* STATED GOAL: Retype exactly the stretch of lines that begins at the line containing "bump=.08, bscale=35, grime=.16)" and ends at the last line of the data, with no other lines.

* MATERIAL:

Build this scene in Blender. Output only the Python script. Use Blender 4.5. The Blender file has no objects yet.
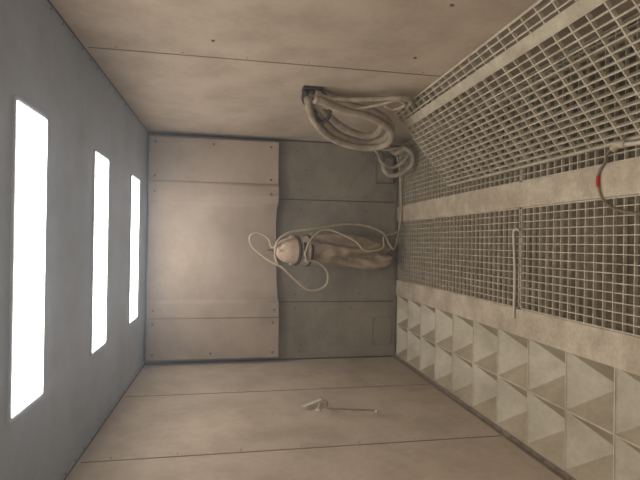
import bpy, math, random
from mathutils import Vector, Matrix, noise
random.seed(4)
scene = bpy.context.scene
XL, XR, YB, YF, ZC = -1.233, 1.06, 5.0, -1.3, 2.59

# ---------------------------------------------------------------- materials
def mat(name, col, col2=None, rough=.8, metal=0., scale=1.6, speck=.25, bump=.15, bscale=60, grime=0.):
    m = bpy.data.materials.new(name); m.use_nodes = True
    nt = m.node_tree; N = nt.nodes; Lk = nt.links
    b = N['Principled BSDF']
    b.inputs['Roughness'].default_value = rough; b.inputs['Metallic'].default_value = metal
    b.inputs['Specular IOR Level'].default_value = .25
    tc = N.new('ShaderNodeTexCoord')
    def noise_ramp(sc, det, p0, p1, c0, c1):
        n = N.new('ShaderNodeTexNoise'); n.inputs['Scale'].default_value = sc; n.inputs['Detail'].default_value = det
        n.inputs['Roughness'].default_value = .6
        Lk.new(tc.outputs['Object'], n.inputs['Vector'])
        r = N.new('ShaderNodeValToRGB'); r.color_ramp.elements[0].position = p0; r.color_ramp.elements[1].position = p1
        r.color_ramp.elements[0].color = (*c0, 1); r.color_ramp.elements[1].color = (*c1, 1)
        Lk.new(n.outputs['Fac'], r.inputs['Fac'])
        return n, r.outputs[0]
    def mul(a, c):
        mx = N.new('ShaderNodeMix'); mx.data_type = 'RGBA'; mx.blend_type = 'MULTIPLY'; mx.inputs[0].default_value = 1
        Lk.new(a, mx.inputs[6]); Lk.new(c, mx.inputs[7]); return mx.outputs[2]
    c2 = col2 or tuple(c*.8 for c in col)
    _, a = noise_ramp(scale, 6, .32, .68, c2, col)
    k = 1-speck
    n2, c = noise_ramp(bscale, 4, .35, .6, (k,k,k), (1,1,1))
    out = mul(a, c)
    if grime:
        g = 1-grime
        _, d = noise_ramp(4.5, 8, .36, .56, (g, g*.98, g*.95), (1,1,1))
        out = mul(out, d)
    Lk.new(out, b.inputs['Base Color'])
    bp = N.new('ShaderNodeBump'); bp.inputs['Strength'].default_value = bump; bp.inputs['Distance'].default_value = .01
    Lk.new(n2.outputs['Fac'], bp.inputs['Height']); Lk.new(bp.outputs[0], b.inputs['Normal'])
    return m
def s(r, g, b):
    f = lambda v: ((v/255+.055)/1.055)**2.4 if v > 10 else v/255/12.92
    return (f(r), f(g), f(b))
M_wall = mat('dusty_steel_wall', s(202,185,165), s(178,162,143), scale=1.1, speck=.07, bump=.08, bscale=25, grime=.16)
M_back = mat('dusty_back_wall', s(168,158,140), s(144,136,120), scale=1.5, speck=.1, bump=.08, bscale=30, grime=.18)
M_ceil = mat('ceiling_paint', s(180,190,206), s(164,174,190), scale=1.2, speck=.06, bump=.05, grime=.07)
M_baf = mat('baffle_sheet', s(186,169,152), s(164,148,132), scale=1.3, speck=.07, bump=.05, rough=.6, grime=.12)
M_seam = mat('seam_dark', s(140,124,107), speck=.15)
M_gap = mat('gap_dark', s(84,74,64), speck=.2)
M_trim = mat('trim_steel', s(154,139,121), s(124,111,96), scale=8, speck=.2)
M_bolt = mat('bolt_steel', s(112,100,88), speck=.2)
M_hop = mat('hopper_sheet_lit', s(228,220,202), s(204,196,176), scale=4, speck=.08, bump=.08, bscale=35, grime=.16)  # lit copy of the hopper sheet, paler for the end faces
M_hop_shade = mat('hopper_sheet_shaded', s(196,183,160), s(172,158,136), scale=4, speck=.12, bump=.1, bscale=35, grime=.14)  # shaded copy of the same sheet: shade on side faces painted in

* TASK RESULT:
M_hop = mat('hopper_sheet_lit', s(228,220,202), s(204,196,176), scale=4, speck=.08, bump=.08, bscale=35, grime=.16)  # lit copy of the hopper sheet, paler for the end faces
M_hop_shade = mat('hopper_sheet_shaded', s(196,183,160), s(172,158,136), scale=4, speck=.12, bump=.1, bscale=35, grime=.14)  # shaded copy of the same sheet: shade on side faces painted in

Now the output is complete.